Formidabile raccontatore del mondo politico visto ogni volta da un punto di vista particolare in con quest’ultimo suo libro ci presenta un arazzo intessuto di crudeltà, pietà e humour nero, in cui ogni brandello è una sorpresa, oppure il soprassalto di un ricordo, o l'anacronistica rivelazione di ciò che poi sarebbe inesorabilmente accaduto. Non è più la solita realtà che supera la fantasia, da periodici d’altri tempi. Questa è la realtà che anticipa se stessa. Nella Pompei italiana entro la quale ci è dato vivere, ai piedi di un vulcano che sembra sul punto di eruttare e di inghiottirci (a proposito, dopo il crollo della Casa del gladiatore, che suscita indignazioni benpensanti, puntualmente crolla anche il muro della Casa del moralista, non ce n’è proprio per nessuno) Filippo Ceccarelli scrive un libro che è archeologia del presente, tragicamente spassoso.
CHE SPAVENTO QUEL PAGLIACCIO NELLA NOTTE, brano tratto dal libro di Filippo Ceccarelli, Come un gufo tra le rovine.
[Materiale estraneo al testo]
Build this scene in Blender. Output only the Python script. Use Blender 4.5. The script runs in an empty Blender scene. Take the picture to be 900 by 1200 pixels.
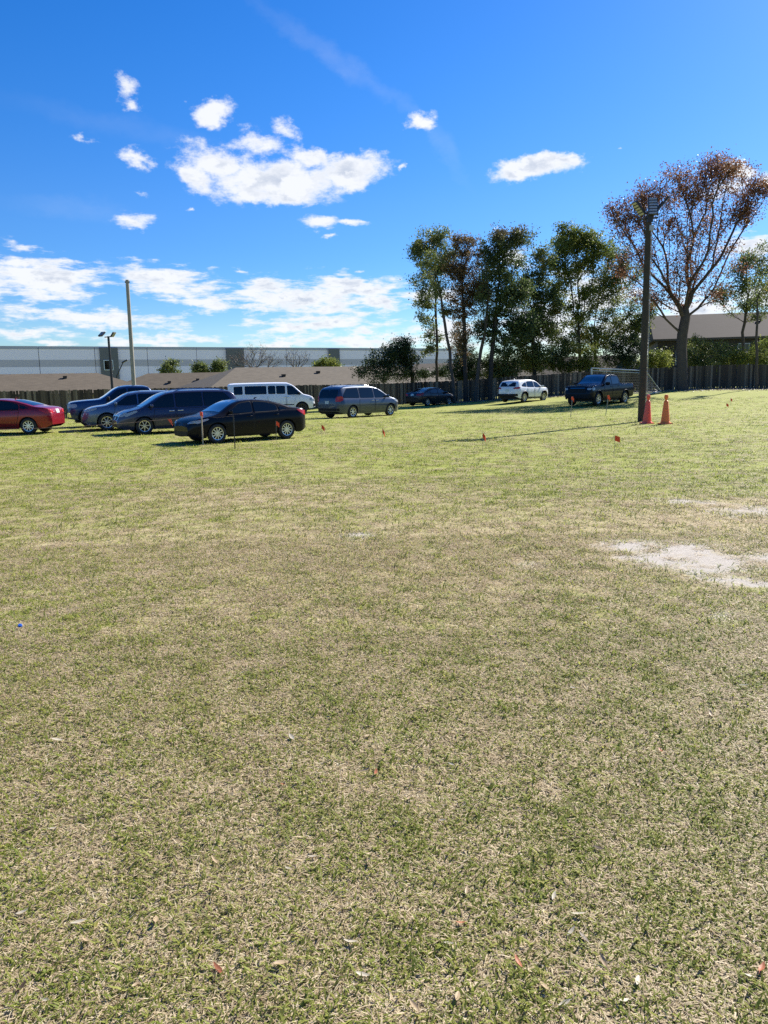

“Chi passa la vita al tavolino, trafitto dalla lucetta dello schermo, o anche intento a leggere, scrivere, ritagliare e classificare carte, insomma, è possibile che alla lunga diventi un po’ strano, e magari gli capitino fra i piedi, letteralmente, carte ancora più strane. Così una notte d’inverno, uscendo dal giornale e camminando a occhi bassi lungo il percorso che da largo Fochetti mi porta al garage, per l’esattezza in quell’accenno di giardinetti d’oleandri che rasenta la Circonvallazione Ostiense, con atterrita meraviglia ho notato per terra una carta da gioco, e sopra c’era riprodotto un pagliaccio. Incontro fatale. Avevo appena scritto un articolo sulle possibili relazioni tra la crisi incombente e i maghi, il destino del governo e gli oracoli, la conclusione di un ciclo politico e l’astrologia, e per quanto a quell’ora fossi abbastanza rintronato, e anche discretamente affamato, mi trovavo nella condizione di massima ricettività psico-emotiva dinanzi a quel pagliaccio sgualcito e terrificante. Da qualche tempo, in realtà, con pensieri, parole, letture e altre curiose indagini stavo appresso ai pagliacci. E ai presagi. O meglio. Per quanto continuassi a guardare alle faccende del potere attraverso le tradizionali categorie d’osservazione del giornalismo di Palazzo, ciò che accadeva in Italia aveva sospinto la mia attenzione verso orizzonti piuttosto misteriosi dell’immaginario. Era scattato qualcosa nel cuore del potere. Una molla comica e dissennata, un dispositivo disperatamente umoristico dietro cui si indovinava una premonizione, e nemmeno delle più spensierate. I leader politici, a cominciare dal più importante, mi sembravano impazziti dalla voglia di fare i buffoni. Ridevano, magnavano, cantavano, ballavano, si accompagnavano alle peggiori compagnie, insomma non perdevano un colpo per strappare qualche risata… Avevo anche il sospetto di esserne toccato io per primo: ogni volta che si passava il limite ero colto da una specie di eccitazione ridanciana, ma in essa avvertivo il senso della fine, e anche qualcosa di peggio. Un frullo d’ali perturbante, due grandi occhi gialli, immobili, di fuoco. Il gufo, d’altra parte, gufa. Ma se i clown non avvertono l’arrivo del cataclisma, e anzi lo favoriscono, non è certo colpa di questa bestiola”.